Saturday, May 21, 2016

When in Rome-1

Everything was ready. We had cleaned out the fridge, the house, and called the post office to hold our mail. Arrangements were made for the yard and the recycling and finally we were simply on the road. The Anderson's were kind enough to drive us to O'Hare in return for which we told them that a crying baby and endless traffic is its own reward (I mean, who doesn't want to sign up to play the Alphabet game while well-manicured Chicagoans flip you off for not observing indigenous highway customs?). We arrived at the airport well past the time we had intended and though we had to endure the moralizing remonstrations of United Airlines (why did you deliberately choose to be late?) security was relatively quick and painless (like death by decapitation) and boarding was not a problem.

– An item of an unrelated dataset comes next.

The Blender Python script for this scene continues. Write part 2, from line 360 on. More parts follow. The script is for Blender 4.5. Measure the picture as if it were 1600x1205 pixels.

The economy class of United Airlines seems to have taken its structural blueprints from various high-quality cattle-cars and seamlessly merged them into the perfect cost/benefit arrangement for seating. In other words, smashing a million people together is all benefit and no cost for them. They wisely gave us all screens to look at to distract us from the diminishing functionality of our circulatory systems. Little Stephen was a champ and very popular. He liked being held up high for his airplane subjects to heap adulation on him. Passengers and attendants alike fell before his lethal cuteness. He even slept for a few hours of our eight hour extravaganza. Also of importance, I introduced Catherine to X-Men: First Class, the greatest comic book, James Bond, Cuban Missile Crisis  mash-up ever committed to the cinematic medium.



As we exited the airplane, we scanned the crowd for someone with a sign. We had been under the impression that a car would be picking us up. But upon finding only a few sign-holders at the entrance we thought we might be mistaken. However, subsequent air-trains, baggage claims, and much wandering later brought us to a flock of tablet waving, sign-holding taxi and car drivers. A tall Italian man with a suit, holding a sign with "Sims" on it and evincing no desire for sustained communication (Italian being, apparently, the language of choice here in Italy) swiftly took our bags and drove us to our apartment. (Pictures will be forthcoming in this area).

The road to Rome had palm trees and what looked to me like skinny evergreens (you know, like the ones that line the house of Maximus from Gladiator in his hallucinations) and others that reminded me of Saharan vegetation where the greenery is absent until the very top of the tree. As we came closer the signs also notified us of exits to Florence and Aquila which was a strange feeling. Another item of note: I thought this driver was going to kill us. Roman driving is a bizarre game of perpetual chicken. Will that taxi keep going through the intersection?/can I swoop around this bus?/it is appointed for man once to die. It kept things interesting, for sure. And, with the casual nonchalance of announcing a convenient Starbuck's, our driver suddenly brought us into visual range of St. Peter's basilica ( I suppose I was hoping for an orchestral swell and sudden fireworks.) Nevertheless, the impression was overwhelming in a way that no skyscraper could be. It was like suddenly seeing another city in the sky, a Miyazaki moment of discovering a castle in the clouds or a sleeping giant.

By the time we brought all our luggage in we were basically melting from exhaustion. So, we snatched some cat-naps in between trying to console Stephen, who had lost his tiny baby mind. Later that evening we made a quick excursion and ended up eating at a lovely little ristorante adjacent to our apartment. A few glasses of Syrah, some carbonara, delicious lamb, and a cannolo will keep us sane enough to set our plans in order and survive the next 24 hours or so of jetlag. But hey, we made it and we're finally here. Missing everyone!